The three girls arrive at a Magdalene on the outskirts of Dublin the same day, and together meet their nemesis-to-be, Sister Bridget (Geraldine McEwan). (Although the film is set in Ireland, it was made in Scotland, partly, Mr. Mullan says, because he feared "acts of sabotage.") Sister Bridget punishes the girls by whipping their thighs and shearing their heads. She revels in the money her laundry brings in, and presides over breakfast feasts with the other nuns while the girls eat a ghastly porridge. One British critic, reviewing Ms. McEwan's "simply glorious performance," called her Sister Bridget "the glitteringly cruel and cantankerous empress of emotional sadism."

Bernadette is the most headstrong of the girls, and much of the film's plot centers on her attempts to escape. Ms. Noone, who makes a stunning professional debut in the role, grew up in Ireland, in County Galway. "There was a Magdalene in Galway, right in the center of town," she recalled in a telephone interview. "Pretty much everyone knew that the bad girls went to the Magdalene. But people didn't talk about it; nobody wanted to say anything bad about the Catholic Church."

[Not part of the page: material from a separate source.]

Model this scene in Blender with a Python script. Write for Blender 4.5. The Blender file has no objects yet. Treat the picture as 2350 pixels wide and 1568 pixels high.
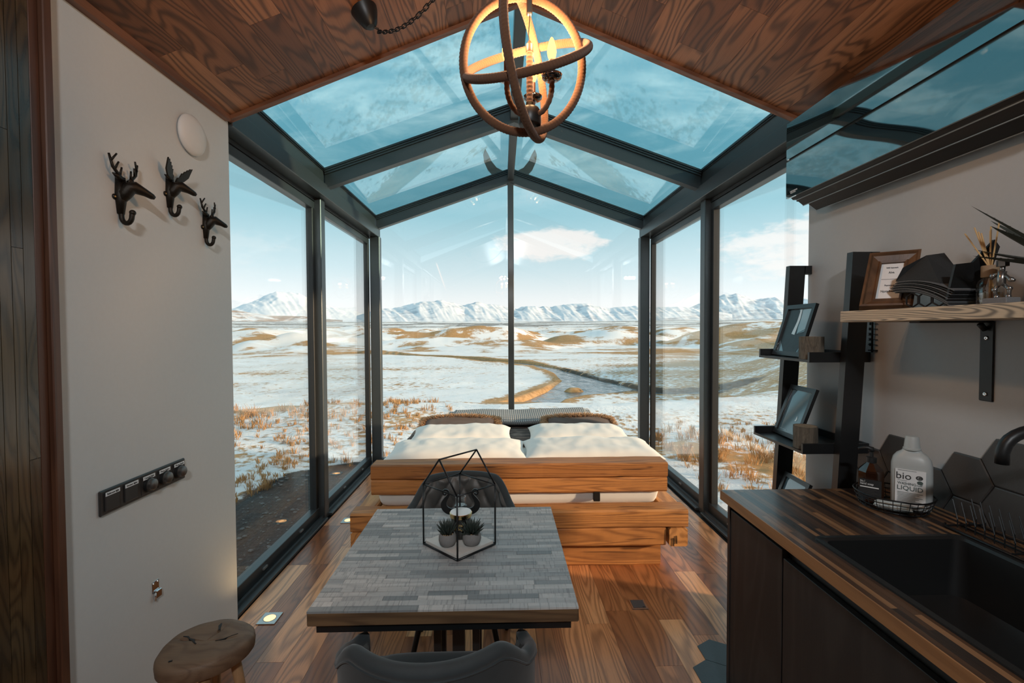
import bpy, math, random
import numpy as np
from mathutils import Vector, Matrix, noise as mnoise
random.seed(7)
rng = np.random.default_rng(7)
S = bpy.context.scene
COL = S.collection
PI = math.pi

# ------------------------------------------------------------------ camera
H = 1.58
YAW, PITCH, ROLL = math.radians(1.36), math.radians(1.47), -0.004
Fv = Vector((math.sin(YAW)*math.cos(PITCH), math.cos(YAW)*math.cos(PITCH), -math.sin(PITCH)))
R0 = Vector((math.cos(YAW), -math.sin(YAW), 0)); U0 = R0.cross(Fv)
Rv = R0*math.cos(ROLL)+U0*math.sin(ROLL); Uv = U0*math.cos(ROLL)-R0*math.sin(ROLL)
cd = bpy.data.cameras.new('camera'); cam = bpy.data.objects.new('camera', cd); COL.objects.link(cam)
cd.sensor_width = 36; cd.lens = 1050/2350*36; cd.clip_start = .03; cd.clip_end = 40000
m = Matrix((Rv, Uv, -Fv)).transposed().to_4x4(); m.translation = (0, 0, H); cam.matrix_world = m
S.camera = cam
S.view_settings.view_transform = 'Standard'; S.view_settings.look = 'None'
S.view_settings.gamma = 1; S.view_settings.use_curve_mapping = False
S.view_settings.exposure = 0.62

# ------------------------------------------------------------------ node helpers
class NT:
    def __init__(s, tree): s.t = tree; s.n = tree.nodes; s.l = tree.links
    def add(s, typ, **kw):
        n = s.n.new(typ)
        for k, v in kw.items(): setattr(n, k, v)
        return n
    def put(s, sock, v):
        if isinstance(v, bpy.types.NodeSocket): s.l.new(v, sock)
        elif v is not None:
            if isinstance(v, (tuple, list)) and len(v) == 3 and sock.type == 'RGBA': v = (*v, 1)
            sock.default_value = v
    def math(s, op, a, b=None, c=None, clamp=False):
        n = s.add('ShaderNodeMath', operation=op, use_clamp=clamp)
        s.put(n.inputs[0], a)
        if b is not None: s.put(n.inputs[1], b)
        if c is not None: s.put(n.inputs[2], c)
        return n.outputs[0]
    def vmath(s, op, a, b=None):
        n = s.add('ShaderNodeVectorMath', operation=op); s.put(n.inputs[0], a)
        if b is not None: s.put(n.inputs[1], b)
        return n.outputs[0]
    def comb(s, x, y, z):
        n = s.add('ShaderNodeCombineXYZ'); s.put(n.inputs[0], x); s.put(n.inputs[1], y); s.put(n.inputs[2], z); return n.outputs[0]
    def sep(s, v):
        n = s.add('ShaderNodeSeparateXYZ'); s.put(n.inputs[0], v); return n.outputs
    def noise(s, vec, scale=1., detail=2., rough=.5, dist=0.):
        n = s.add('ShaderNodeTexNoise'); s.put(n.inputs['Vector'], vec); n.inputs['Scale'].default_value = scale
        n.inputs['Detail'].default_value = detail; n.inputs['Roughness'].default_value = rough; n.inputs['Distortion'].default_value = dist
        return n.outputs[0]
    def ramp(s, fac, stops, interp='LINEAR'):
        n = s.add('ShaderNodeValToRGB'); s.put(n.inputs[0], fac); r = n.color_ramp; r.interpolation = interp
        while len(r.elements) < len(stops): r.elements.new(.5)
        for e, (p, c) in zip(r.elements, stops):
            e.position = p; e.color = (*c, 1) if isinstance(c, (tuple, list)) else (c, c, c, 1)
        return n.outputs[0]
    def mix(s, fac, a, b, blend='MIX'):
        n = s.add('ShaderNodeMix', data_type='RGBA', blend_type=blend)
        s.put(n.inputs[0], fac); s.put(n.inputs[6], a); s.put(n.inputs[7], b); return n.outputs[2]
    def smooth(s, v, a, b):
        n = s.add('ShaderNodeMapRange', interpolation_type='SMOOTHSTEP')
        s.put(n.inputs[0], v); n.inputs[1].default_value = a; n.inputs[2].default_value = b; return n.outputs[0]

# ------------------------------------------------------------------ world: low winter sky, pale at the horizon, thin high cloud
W = bpy.data.worlds.new('sky'); S.world = W; W.use_nodes = True
nt = NT(W.node_tree); nt.n.clear()
d = nt.add('ShaderNodeTexCoord').outputs['Generated']
dx, dy, dz = nt.sep(d)
sky = nt.ramp(nt.math('MAXIMUM', dz, 0.), [(0, (.74, .72, .69)), (.06, (.66, .68, .68)), (.13, (.46, .575, .61)), (.24, (.24, .425, .485)), (.5, (.19, .39, .465)), (1, (.16, .34, .43))])
inv = nt.math('DIVIDE', 1., nt.math('ADD', nt.math('MAXIMUM', dz, 0.), .18))
px_ = nt.math('MULTIPLY', dx, inv); py_ = nt.math('MULTIPLY', dy, inv)
hi = nt.noise(nt.comb(nt.math('ADD', nt.math('MULTIPLY', px_, 1.3), nt.math('MULTIPLY', py_, .5)), nt.math('MULTIPLY', py_, 2.2), 3.1), 2.1, 9., .62, .5)
hi2 = nt.noise(nt.comb(px_, py_, 9.), .9, 3., .5)
hif = nt.math('MULTIPLY', nt.smooth(hi, .40, .66), nt.smooth(hi2, .30, .55))
hif = nt.math('MULTIPLY', hif, nt.smooth(dz, .22, .42))
c1 = nt.mix(nt.math('MULTIPLY', hif, .9), sky, (.72, .75, .75))
lo = nt.noise(nt.comb(nt.math('MULTIPLY', dx, 5.2), nt.math('MULTIPLY', dy, 5.2), nt.math('MULTIPLY', dz, 17.)), 1., 7., .55, .2)
band = nt.math('MULTIPLY', nt.smooth(dz, .04, .1), nt.math('SUBTRACT', 1., nt.smooth(dz, .2, .29)))
def blob(cx, cz, wx, wz, base):
    a = nt.math('DIVIDE', nt.math('SUBTRACT', dx, cx), wx); b = nt.math('DIVIDE', nt.math('SUBTRACT', dz, cz), wz)
    r = nt.math('ADD', nt.math('MULTIPLY', a, a), nt.math('MULTIPLY', b, b))
    return nt.math('MULTIPLY', nt.math('SUBTRACT', 1., nt.smooth(r, 0., 1.)), base)
bl = nt.math('ADD', blob(.10, .18, .17, .05, .40), blob(.58, .145, .24, .09, .40))
front = nt.smooth(dy, 0., .3)
lo2 = nt.noise(nt.comb(nt.math('MULTIPLY', dx, 26.), nt.math('MULTIPLY', dy, 9.), nt.math('MULTIPLY', dz, 60.)), 1., 6., .6, .3)
lof = nt.smooth(nt.math('ADD', nt.math('ADD', nt.math('MULTIPLY', lo, .5), nt.math('MULTIPLY', lo2, .6)), nt.math('SUBTRACT', nt.math('MULTIPLY', bl, front), .30)), .42, .64)
lof = nt.math('MULTIPLY', lof, band)
c2 = nt.mix(nt.math('MULTIPLY', lof, .9), c1, (.70, .67, .645))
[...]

Mr. Mullan, 43, is not so reticent. He has graying blond hair and a mischievous glimmer in his eyes, and speaks in a gruff voice that belies his warm, self-deprecating humor. (So does the role he gave himself in the film: that of a vicious father who returns his daughter to the Magdalene after she escapes.) The last of the Magdalene asylums closed in 1996, done in not by their injustice but by technology, said Mr. Mullan, a Socialist. "Washing machines shut them down," he said. It's estimated that they had housed some 30,000 women in Ireland alone. "But it could be twice that," Mr. Mullan said. "The Catholic Church are the only ones who really know."